Gross profit of $256.9 million increased 24.8% compared to $205.8 million in the fourth quarter of fiscal 2018, as a result of higher sales, both organically and including the positive impact of acquisitions, as well as pricing improvement. Gross margin of 32.9% improved 50 basis points from 32.4% a year ago due to contributions from the Titan acquisition, favorable price-cost dynamics and mix. On a sequential basis, gross margin also improved 50 basis points from 32.4% in the third quarter of fiscal 2019.
Selling, general and administrative (SG&A) expense as a percentage of net sales was 24.4% for the quarter compared to 25.4% in the fourth quarter of fiscal 2018. Adjusted SG&A expense as a percentage of net sales was 23.6% compared to 24.6% in the prior year quarter. Of the 100 basis point improvement in adjusted SG&A, 20 basis points was the result of increased cost efficiencies which were partially offset by inflationary pressures, primarily in logistics, as well as unanticipated insurance costs and the timing of certain other expenses. The remaining 80 basis points was the result of the amendment of certain equipment operating leases that are now being accounted for as capital leases.

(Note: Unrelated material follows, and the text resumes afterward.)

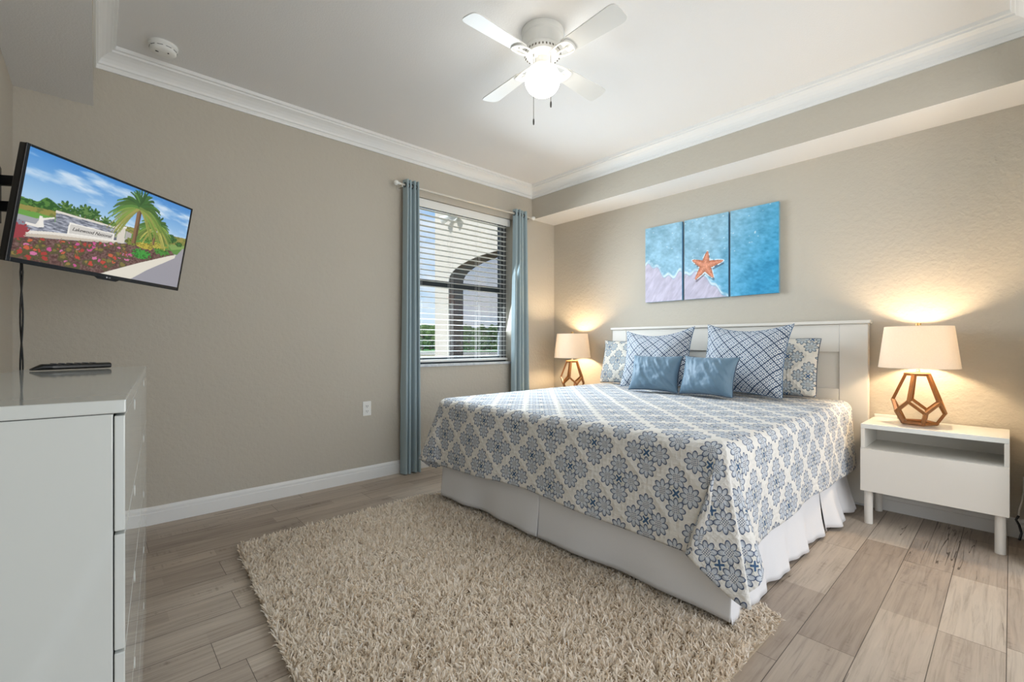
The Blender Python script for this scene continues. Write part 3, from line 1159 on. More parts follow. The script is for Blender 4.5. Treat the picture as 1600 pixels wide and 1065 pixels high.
# palms
def palm(cu_, cv_, L, base_v, base_u, wdt, seed, nf):
    r2 = np.random.default_rng(seed)
    tx = base_u + (cu_ - base_u) * np.clip((V - base_v) / (cv_ - base_v), 0, 1) ** 0.8
    tr_ = (np.abs(U - tx) < wdt) & (V < cv_) & (V > base_v)
    paint(tr_, (132, 100, 70))
    paint(tr_ & (U > tx + wdt * 0.2), (96, 72, 50))
    for k in range(nf):
        a = r2.uniform(-2.5, 2.5)
        dirx, diry = math.sin(a), math.cos(a)
        ln = L * r2.uniform(0.75, 1.05)
        old = abs(a) / 0.75 + r2.random() * 1.2 - 0.5
        col = np.array([(60, 100, 44), (84, 124, 54), (122, 148, 66), (172, 170, 88), (186, 178, 104)][int(min(4, max(0, old)))]) * r2.uniform(0.75, 1.1)
        for s_ in np.linspace(0, 1, 30):
            fx = cu_ + dirx * ln * s_
            fy = cv_ + 1.55 * (diry * ln * s_ - 0.50 * ln * s_ * s_ * abs(dirx) - 0.22 * ln * s_ * s_)
            wd = 0.006 * (1 - 0.7 * s_) + 0.0022
            i0, i1 = int((fx - 0.02) * NX), int((fx + 0.02) * NX) + 1
            i0, i1 = max(0, i0), min(NX, i1)
            if i1 <= i0:
                continue
            sl = (slice(None), slice(i0, i1))
            m_ = (((U[sl] - fx) / wd) ** 2 + ((V[sl] - fy) / (wd * 2.0)) ** 2 < 1)
            img[sl][m_] = img[sl][m_] * 0.2 + col * 0.8


palm(0.755, 0.66, 0.13, 0.44, 0.757, 0.009, 8, 60)
palm(0.625, 0.80, 0.185, 0.40, 0.622, 0.015, 2, 110)
pc = s2l(img.reshape(-1, 3))
XX = sx0 + (sx1 - sx0) * U
ZZ = sz0 + (sz1 - sz0) * V
np_mesh('screen', np.stack([XX, np.full_like(XX, -0.0012), ZZ], -1).reshape(-1, 3), grid_faces(NY, NX), SCREEN, tv, colors=pc, smooth=False)
INK = mat('dark_sign_ink', lin(44, 40, 42), 0.6)
SILVER = mat('silver_print', lin(200, 200, 204), 0.3)
Mt = Matrix(((1, 0, 0, 0), (0, 0, -1, 0), (0, 1, 0, 0), (0, 0, 0, 1)))   # text plane to x/z facing -y
tc = (sx0 + (sx1 - sx0) * 0.367, -0.0022, sz0 + (sz1 - sz0) * 0.394)
Sh = Matrix(((1, 0, 0, 0), (0.072, 1, 0, 0), (0, 0, 1, 0), (0, 0, 0, 1)))
text_mesh('sign_lettering', 'Lakewood National', 0.0195, INK, tv, Matrix.Translation(tc) @ Mt, shear=0.35, slope=Sh)
text_mesh('brand_lettering', 'LG', 0.008, SILVER, tv, Matrix.Translation((0.008, -0.0046, -H2 + 0.004)) @ Mt)
MB().lathe([(0.0034, 0), (0.0034, 0.0006)], 20, M=Matrix.Rotation(PI / 2, 4, 'X')).build('brand_emblem', SILVER, tv, loc=(-0.004, -0.0042, -H2 + 0.004))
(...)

Net income of $16.6 million, or $0.39 per diluted share, compared to $9.9 million, or $0.24 per diluted share, in the fourth quarter of fiscal 2018. Adjusted net income of $28.7 million, or $0.68 per diluted share, compared to $23.5 million, or $0.56 per diluted share, in the fourth quarter of fiscal 2018. Adjusted EBITDA of $73.5 million increased 46.9% year over year and represented an Adjusted EBITDA margin of 9.4%.
Capital Allocation and Expansion Activity
As of April 30, 2019, the Company had cash of $47.3 million and total debt of $1.14 billion, compared to cash of $74.3 million and total debt of $1.23 billion, as of January 31, 2019. During the fourth fiscal quarter, the Company reduced its net debt by $65.6 million and net leverage was 3.6 times as of the end of the quarter and fiscal year.
Under the previously announced $75.0 million stock repurchase program, the Company repurchased $5.0 million, or approximately 287,000 shares, of common stock during the fourth quarter of fiscal 2019. As of April 30, 2019, approximately $58.5 million of availability remained under the program.
During the fourth quarter of fiscal 2019, the Company completed the previously-announced acquisition of Commercial Builders Group, LLC in southern Louisiana and opened four Greenfield locations in Carrollton, TX, Fredericksburg, VA, Harrisburg, PA and Portland, ME. For fiscal year 2019, the Company completed a total of three business acquisitions and opened eight Greenfield locations.